» Exercise directions
Repeat only the lines running from the beginning of the material through the line that contains "S.camera = cam".

::::::::::

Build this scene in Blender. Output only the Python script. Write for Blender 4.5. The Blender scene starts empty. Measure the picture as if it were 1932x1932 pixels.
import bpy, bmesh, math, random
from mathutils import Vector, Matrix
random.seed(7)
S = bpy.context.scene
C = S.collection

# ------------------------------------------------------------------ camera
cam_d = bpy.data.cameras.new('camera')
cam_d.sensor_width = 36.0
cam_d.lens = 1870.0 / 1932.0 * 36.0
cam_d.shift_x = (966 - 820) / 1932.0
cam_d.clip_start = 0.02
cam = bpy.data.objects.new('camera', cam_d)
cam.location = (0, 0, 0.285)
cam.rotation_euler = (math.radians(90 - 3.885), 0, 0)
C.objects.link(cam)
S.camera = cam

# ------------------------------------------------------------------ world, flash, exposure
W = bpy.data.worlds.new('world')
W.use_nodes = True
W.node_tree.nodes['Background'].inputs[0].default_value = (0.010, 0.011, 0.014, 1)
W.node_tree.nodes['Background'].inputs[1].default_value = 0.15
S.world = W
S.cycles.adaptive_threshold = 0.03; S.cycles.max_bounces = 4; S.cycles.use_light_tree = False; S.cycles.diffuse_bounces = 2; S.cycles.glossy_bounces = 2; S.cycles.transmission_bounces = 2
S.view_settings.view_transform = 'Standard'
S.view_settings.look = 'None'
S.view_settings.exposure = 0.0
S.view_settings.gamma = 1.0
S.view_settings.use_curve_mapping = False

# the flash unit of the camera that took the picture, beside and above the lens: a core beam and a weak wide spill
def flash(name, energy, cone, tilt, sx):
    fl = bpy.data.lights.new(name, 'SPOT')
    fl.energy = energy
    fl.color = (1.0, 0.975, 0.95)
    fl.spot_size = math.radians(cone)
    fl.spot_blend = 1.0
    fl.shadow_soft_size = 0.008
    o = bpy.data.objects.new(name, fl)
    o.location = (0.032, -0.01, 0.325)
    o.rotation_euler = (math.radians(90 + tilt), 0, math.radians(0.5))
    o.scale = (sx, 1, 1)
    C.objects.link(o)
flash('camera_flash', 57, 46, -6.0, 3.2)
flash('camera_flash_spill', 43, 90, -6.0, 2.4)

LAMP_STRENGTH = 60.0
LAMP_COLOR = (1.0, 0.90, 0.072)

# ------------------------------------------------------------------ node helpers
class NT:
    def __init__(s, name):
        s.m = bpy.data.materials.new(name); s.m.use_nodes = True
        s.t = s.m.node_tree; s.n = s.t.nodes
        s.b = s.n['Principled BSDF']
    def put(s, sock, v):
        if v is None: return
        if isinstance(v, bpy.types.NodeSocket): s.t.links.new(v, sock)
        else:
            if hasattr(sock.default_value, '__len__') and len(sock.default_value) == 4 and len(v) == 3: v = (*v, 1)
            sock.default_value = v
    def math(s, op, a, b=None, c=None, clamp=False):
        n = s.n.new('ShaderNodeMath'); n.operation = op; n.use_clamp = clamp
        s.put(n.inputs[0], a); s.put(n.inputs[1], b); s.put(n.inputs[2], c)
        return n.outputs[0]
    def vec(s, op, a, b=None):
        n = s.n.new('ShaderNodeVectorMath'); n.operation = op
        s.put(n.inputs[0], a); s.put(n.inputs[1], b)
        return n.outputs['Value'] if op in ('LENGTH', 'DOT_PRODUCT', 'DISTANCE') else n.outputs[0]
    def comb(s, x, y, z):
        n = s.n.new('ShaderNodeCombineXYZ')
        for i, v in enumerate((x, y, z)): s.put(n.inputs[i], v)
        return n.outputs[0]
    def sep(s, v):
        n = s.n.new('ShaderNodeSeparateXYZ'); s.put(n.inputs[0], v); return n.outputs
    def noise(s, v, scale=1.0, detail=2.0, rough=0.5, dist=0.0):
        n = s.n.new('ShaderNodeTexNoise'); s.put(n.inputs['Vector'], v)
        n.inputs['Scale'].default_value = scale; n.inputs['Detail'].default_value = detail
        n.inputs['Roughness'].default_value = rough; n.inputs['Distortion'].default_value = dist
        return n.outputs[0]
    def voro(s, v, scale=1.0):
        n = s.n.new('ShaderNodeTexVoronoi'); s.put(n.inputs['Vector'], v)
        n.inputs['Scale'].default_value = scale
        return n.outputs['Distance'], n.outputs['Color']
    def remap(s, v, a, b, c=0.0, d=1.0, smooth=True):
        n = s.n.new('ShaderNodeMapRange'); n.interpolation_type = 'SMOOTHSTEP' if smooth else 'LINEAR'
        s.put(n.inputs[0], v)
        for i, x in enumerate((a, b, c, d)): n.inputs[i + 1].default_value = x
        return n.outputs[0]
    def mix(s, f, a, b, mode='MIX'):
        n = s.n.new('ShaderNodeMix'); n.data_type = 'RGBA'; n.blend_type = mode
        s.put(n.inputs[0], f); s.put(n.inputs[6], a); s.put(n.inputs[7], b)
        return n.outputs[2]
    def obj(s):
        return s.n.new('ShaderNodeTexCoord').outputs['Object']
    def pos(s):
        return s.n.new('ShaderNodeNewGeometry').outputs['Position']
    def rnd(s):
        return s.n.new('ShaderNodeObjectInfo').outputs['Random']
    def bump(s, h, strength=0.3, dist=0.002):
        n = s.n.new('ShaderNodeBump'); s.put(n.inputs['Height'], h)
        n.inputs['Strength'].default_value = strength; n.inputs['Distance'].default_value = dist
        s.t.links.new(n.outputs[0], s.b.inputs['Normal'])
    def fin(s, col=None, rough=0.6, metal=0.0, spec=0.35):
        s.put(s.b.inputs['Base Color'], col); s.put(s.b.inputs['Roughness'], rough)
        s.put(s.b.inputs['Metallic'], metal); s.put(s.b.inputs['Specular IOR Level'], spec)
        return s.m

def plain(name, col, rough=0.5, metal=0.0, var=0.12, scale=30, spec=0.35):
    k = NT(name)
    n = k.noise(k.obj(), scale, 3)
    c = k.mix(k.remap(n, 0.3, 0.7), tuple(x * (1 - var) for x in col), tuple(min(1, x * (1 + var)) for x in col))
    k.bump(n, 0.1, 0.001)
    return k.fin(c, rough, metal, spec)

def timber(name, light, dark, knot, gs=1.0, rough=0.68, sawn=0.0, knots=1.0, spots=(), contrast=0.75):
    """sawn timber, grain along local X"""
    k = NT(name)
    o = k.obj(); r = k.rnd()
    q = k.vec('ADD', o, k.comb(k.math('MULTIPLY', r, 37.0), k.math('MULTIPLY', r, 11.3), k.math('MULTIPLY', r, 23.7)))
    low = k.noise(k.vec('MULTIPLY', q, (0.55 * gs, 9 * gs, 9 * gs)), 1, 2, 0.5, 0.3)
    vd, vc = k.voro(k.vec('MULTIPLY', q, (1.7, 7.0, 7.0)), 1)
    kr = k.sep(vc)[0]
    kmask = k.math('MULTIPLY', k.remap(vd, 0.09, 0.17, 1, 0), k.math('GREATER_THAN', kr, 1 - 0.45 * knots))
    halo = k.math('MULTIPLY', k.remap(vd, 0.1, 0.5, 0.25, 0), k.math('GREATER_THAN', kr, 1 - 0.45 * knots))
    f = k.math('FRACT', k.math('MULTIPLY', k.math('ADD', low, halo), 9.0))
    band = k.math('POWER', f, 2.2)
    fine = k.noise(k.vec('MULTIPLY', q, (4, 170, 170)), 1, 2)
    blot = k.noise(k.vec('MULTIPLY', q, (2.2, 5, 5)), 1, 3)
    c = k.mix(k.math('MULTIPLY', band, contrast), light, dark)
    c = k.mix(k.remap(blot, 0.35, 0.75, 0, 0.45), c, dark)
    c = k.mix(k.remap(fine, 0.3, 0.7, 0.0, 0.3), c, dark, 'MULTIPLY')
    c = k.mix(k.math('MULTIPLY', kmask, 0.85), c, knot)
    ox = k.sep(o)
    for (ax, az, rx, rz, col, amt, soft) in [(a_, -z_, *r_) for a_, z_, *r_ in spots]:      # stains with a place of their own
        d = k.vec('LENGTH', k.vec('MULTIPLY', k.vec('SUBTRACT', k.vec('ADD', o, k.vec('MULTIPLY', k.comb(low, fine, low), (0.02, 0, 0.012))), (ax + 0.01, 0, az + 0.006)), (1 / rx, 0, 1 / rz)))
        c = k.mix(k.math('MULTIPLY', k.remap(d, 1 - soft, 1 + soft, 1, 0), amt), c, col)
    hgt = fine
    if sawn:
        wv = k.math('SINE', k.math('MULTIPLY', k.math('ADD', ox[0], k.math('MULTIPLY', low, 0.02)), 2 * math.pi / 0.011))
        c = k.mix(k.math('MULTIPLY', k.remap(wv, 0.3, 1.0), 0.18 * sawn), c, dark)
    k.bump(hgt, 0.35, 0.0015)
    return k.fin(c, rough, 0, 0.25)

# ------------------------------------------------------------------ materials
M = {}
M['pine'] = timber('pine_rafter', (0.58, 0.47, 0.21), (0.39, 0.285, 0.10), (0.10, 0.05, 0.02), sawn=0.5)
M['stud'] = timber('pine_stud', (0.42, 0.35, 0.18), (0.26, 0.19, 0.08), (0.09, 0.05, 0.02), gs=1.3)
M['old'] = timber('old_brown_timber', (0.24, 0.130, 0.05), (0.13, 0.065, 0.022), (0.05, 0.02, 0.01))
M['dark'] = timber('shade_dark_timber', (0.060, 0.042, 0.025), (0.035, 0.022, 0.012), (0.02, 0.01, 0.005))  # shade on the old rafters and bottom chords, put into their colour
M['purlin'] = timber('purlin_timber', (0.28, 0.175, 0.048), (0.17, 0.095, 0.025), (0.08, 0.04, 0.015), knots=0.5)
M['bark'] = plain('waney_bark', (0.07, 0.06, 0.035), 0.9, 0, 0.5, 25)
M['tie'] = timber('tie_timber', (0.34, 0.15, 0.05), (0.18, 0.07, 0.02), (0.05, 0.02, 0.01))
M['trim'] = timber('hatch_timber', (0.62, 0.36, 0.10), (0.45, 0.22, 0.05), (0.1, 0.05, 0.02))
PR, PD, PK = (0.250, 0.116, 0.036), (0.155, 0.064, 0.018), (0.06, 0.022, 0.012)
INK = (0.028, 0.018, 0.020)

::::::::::

» Exercise response
Build this scene in Blender. Output only the Python script. Write for Blender 4.5. The Blender scene starts empty. Measure the picture as if it were 1932x1932 pixels.
import bpy, bmesh, math, random
from mathutils import Vector, Matrix
random.seed(7)
S = bpy.context.scene
C = S.collection

# ------------------------------------------------------------------ camera
cam_d = bpy.data.cameras.new('camera')
cam_d.sensor_width = 36.0
cam_d.lens = 1870.0 / 1932.0 * 36.0
cam_d.shift_x = (966 - 820) / 1932.0
cam_d.clip_start = 0.02
cam = bpy.data.objects.new('camera', cam_d)
cam.location = (0, 0, 0.285)
cam.rotation_euler = (math.radians(90 - 3.885), 0, 0)
C.objects.link(cam)
S.camera = cam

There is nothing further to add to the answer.